Il presidente Obama ha appoggiato politiche interne allineate a un Green Deal Globale. Il pacchetto-stimolo approvato la scorsa primavera ha aumentato la spesa federale sull’energia solare, eolica e su altre forme di energia verde di tre volte rispetto al livello precedente. Ma stabilizzare il clima vuole anche dire che i governi devono interrompere il finanziamento di quelle attività che peggiorano la situazione. E su questo Obama ha una lunga strada da percorrere. I carburanti fossili continuano a ricevere circa il doppio dei sussidi federali rispetto alle energie rinnovabili e all’efficienza energetica.

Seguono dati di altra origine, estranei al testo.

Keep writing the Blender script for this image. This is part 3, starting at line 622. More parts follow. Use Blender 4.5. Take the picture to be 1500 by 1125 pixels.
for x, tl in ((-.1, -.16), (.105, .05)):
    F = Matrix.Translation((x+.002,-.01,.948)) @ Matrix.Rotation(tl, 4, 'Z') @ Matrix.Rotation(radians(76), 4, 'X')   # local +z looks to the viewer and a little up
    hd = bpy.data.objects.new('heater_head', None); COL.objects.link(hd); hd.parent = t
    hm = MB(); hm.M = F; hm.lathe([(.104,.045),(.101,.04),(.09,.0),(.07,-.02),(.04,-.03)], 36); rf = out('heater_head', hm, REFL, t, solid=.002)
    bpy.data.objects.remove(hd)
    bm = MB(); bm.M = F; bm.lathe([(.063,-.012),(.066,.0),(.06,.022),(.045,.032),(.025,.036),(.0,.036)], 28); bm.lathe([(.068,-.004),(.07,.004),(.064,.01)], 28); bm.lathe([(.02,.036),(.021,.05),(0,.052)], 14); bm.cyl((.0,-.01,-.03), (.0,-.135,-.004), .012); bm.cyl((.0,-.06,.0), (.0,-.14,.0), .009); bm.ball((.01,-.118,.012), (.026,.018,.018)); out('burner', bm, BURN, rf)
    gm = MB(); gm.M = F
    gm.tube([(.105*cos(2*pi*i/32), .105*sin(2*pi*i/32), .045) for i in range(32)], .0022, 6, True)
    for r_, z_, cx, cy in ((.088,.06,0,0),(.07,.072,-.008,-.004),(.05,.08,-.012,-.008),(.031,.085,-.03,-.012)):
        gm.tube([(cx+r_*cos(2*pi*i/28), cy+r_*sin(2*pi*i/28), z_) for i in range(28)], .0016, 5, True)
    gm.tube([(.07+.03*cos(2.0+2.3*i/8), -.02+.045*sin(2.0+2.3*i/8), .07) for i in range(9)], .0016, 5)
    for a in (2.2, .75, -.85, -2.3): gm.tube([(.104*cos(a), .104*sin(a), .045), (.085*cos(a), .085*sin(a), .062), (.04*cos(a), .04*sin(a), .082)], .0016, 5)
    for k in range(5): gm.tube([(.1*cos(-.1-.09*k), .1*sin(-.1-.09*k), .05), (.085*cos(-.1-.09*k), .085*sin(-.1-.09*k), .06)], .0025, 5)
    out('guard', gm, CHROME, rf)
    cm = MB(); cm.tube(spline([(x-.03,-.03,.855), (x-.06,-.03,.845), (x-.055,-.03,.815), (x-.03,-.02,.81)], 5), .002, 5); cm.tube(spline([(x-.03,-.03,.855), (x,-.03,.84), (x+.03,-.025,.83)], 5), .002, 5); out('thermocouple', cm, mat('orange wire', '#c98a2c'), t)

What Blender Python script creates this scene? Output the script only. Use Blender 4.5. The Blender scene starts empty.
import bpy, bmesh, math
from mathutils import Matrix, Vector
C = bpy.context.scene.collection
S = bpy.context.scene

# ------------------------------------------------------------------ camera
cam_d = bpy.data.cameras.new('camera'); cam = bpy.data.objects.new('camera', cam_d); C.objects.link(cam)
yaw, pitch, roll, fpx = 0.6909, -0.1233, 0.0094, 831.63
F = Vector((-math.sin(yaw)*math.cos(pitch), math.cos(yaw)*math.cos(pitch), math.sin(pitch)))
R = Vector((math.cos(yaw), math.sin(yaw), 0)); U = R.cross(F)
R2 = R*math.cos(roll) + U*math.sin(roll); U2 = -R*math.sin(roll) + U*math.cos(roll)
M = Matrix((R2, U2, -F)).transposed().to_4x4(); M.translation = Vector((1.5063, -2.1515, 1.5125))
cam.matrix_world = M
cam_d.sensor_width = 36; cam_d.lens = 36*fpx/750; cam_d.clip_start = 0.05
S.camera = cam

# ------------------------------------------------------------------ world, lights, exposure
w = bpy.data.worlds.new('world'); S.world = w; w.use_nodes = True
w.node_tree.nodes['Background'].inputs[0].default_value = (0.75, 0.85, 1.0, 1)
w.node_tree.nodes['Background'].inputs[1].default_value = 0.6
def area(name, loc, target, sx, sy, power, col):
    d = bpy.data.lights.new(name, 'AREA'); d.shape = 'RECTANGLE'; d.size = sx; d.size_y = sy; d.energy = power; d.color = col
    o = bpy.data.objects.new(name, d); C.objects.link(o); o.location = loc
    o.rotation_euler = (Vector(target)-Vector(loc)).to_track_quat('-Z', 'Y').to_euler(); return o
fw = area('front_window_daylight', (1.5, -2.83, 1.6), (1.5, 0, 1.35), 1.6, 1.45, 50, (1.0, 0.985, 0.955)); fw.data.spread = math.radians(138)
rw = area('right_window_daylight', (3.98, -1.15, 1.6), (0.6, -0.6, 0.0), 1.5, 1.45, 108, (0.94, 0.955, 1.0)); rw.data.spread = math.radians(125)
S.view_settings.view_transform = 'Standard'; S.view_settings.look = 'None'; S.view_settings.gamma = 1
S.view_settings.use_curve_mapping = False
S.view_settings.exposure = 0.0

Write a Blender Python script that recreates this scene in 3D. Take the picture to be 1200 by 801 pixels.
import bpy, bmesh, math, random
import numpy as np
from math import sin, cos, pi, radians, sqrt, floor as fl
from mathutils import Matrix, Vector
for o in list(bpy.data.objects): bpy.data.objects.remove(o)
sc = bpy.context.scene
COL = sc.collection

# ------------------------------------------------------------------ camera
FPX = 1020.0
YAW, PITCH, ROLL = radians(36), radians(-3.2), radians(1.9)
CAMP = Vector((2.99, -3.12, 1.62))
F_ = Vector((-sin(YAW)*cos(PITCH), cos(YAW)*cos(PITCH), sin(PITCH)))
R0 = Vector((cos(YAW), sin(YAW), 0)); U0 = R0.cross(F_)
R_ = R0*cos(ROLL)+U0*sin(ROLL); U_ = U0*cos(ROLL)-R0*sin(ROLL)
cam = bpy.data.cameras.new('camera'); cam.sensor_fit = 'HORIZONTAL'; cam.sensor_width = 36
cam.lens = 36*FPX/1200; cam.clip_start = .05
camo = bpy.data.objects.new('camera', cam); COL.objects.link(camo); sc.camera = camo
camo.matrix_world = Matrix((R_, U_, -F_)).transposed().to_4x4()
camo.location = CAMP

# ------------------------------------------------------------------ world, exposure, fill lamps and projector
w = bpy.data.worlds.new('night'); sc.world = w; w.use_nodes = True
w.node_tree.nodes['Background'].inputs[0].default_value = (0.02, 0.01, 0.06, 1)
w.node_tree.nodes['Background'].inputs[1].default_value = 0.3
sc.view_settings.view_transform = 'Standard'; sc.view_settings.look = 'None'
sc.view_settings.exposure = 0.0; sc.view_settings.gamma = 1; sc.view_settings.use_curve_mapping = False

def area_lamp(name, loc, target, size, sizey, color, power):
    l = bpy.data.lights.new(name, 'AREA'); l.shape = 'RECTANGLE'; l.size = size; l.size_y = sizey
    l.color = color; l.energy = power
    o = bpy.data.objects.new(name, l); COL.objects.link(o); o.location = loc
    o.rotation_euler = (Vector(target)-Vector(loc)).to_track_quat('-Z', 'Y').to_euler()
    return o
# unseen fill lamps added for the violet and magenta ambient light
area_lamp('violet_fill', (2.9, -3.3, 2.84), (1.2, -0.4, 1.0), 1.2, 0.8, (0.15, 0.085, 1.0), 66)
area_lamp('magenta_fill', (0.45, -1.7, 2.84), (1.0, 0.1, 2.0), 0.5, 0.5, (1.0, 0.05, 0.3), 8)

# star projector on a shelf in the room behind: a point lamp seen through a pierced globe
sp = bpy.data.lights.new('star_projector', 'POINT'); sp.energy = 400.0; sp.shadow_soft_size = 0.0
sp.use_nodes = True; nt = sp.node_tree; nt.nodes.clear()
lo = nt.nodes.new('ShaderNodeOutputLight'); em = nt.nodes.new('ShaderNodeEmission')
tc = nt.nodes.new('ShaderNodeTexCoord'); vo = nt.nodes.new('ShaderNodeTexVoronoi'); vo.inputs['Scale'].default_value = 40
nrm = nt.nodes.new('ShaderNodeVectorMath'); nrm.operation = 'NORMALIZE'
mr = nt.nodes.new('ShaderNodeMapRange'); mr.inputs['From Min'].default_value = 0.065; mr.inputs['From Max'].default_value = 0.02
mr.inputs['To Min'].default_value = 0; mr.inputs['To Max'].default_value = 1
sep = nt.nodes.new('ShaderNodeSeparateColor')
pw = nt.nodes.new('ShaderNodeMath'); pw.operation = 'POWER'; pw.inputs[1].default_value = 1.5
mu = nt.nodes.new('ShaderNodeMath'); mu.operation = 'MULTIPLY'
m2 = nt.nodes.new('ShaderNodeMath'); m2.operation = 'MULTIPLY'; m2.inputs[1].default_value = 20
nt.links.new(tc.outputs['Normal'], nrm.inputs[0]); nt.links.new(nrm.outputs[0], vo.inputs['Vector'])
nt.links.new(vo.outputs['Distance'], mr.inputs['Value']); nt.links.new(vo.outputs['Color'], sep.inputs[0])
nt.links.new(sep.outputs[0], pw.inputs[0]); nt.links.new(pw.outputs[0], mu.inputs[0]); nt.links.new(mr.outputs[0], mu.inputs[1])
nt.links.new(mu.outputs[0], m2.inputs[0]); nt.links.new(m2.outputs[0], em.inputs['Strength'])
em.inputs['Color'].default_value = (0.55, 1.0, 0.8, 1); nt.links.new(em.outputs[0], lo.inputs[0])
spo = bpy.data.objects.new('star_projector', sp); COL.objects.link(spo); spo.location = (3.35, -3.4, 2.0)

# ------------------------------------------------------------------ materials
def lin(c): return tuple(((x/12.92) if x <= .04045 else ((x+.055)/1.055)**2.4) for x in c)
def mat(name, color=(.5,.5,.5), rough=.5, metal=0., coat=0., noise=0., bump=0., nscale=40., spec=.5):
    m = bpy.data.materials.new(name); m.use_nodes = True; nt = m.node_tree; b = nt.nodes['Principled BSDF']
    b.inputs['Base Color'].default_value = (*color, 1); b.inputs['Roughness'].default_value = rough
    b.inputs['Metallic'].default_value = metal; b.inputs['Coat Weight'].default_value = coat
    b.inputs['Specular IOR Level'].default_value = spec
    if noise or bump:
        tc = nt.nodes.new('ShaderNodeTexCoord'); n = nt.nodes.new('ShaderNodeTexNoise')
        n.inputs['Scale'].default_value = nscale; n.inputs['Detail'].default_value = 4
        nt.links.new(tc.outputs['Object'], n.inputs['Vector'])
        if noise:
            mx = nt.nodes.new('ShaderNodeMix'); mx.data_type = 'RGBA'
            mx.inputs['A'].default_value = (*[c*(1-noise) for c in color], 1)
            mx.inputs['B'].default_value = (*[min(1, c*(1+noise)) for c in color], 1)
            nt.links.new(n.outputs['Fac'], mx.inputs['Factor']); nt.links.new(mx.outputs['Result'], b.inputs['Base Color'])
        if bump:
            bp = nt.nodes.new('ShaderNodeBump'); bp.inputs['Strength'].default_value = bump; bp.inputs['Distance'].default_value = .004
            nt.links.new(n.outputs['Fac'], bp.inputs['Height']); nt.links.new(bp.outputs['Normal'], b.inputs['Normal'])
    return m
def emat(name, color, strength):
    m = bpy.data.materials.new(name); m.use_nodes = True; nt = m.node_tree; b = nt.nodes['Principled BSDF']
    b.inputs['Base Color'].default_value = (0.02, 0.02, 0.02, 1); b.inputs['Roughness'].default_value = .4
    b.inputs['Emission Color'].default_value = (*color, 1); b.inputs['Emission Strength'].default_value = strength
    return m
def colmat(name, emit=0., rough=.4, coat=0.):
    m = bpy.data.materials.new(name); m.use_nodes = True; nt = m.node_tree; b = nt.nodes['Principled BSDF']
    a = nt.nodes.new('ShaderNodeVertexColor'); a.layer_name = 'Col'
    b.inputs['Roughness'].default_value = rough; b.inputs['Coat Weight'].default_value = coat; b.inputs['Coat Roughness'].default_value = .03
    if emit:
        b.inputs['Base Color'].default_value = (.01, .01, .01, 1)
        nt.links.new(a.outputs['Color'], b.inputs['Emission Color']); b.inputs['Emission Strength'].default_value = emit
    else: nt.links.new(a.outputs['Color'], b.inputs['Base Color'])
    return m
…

Non ci sarà un accordo sul clima a Copenaghen se paesi ricchi e paesi in via di sviluppo non troveranno un accordo. Ironia della sorte è che i paesi ricchi che hanno causato il problema sono ora nel mirino, a meno che Cina, India e le altre grandi economie in via di sviluppo comincino a loro volta a ridurre le emissioni. Per una ragione pratica e morale, saranno i paesi ricchi che dovranno pagare di più questo cambiamento; altrimenti, non se ne farà nulla. Se Obama guidasse il cambiamento, un Green Deal Globale potrebbe diventare un grido di richiamo: i paesi ricchi e i paesi poveri lascerebbero Copenaghen uniti e capaci di passare al verde alla massima velocità. Questo andrebbe fatto se vogliamo che i nostri figli ereditino un pianeta vivibile.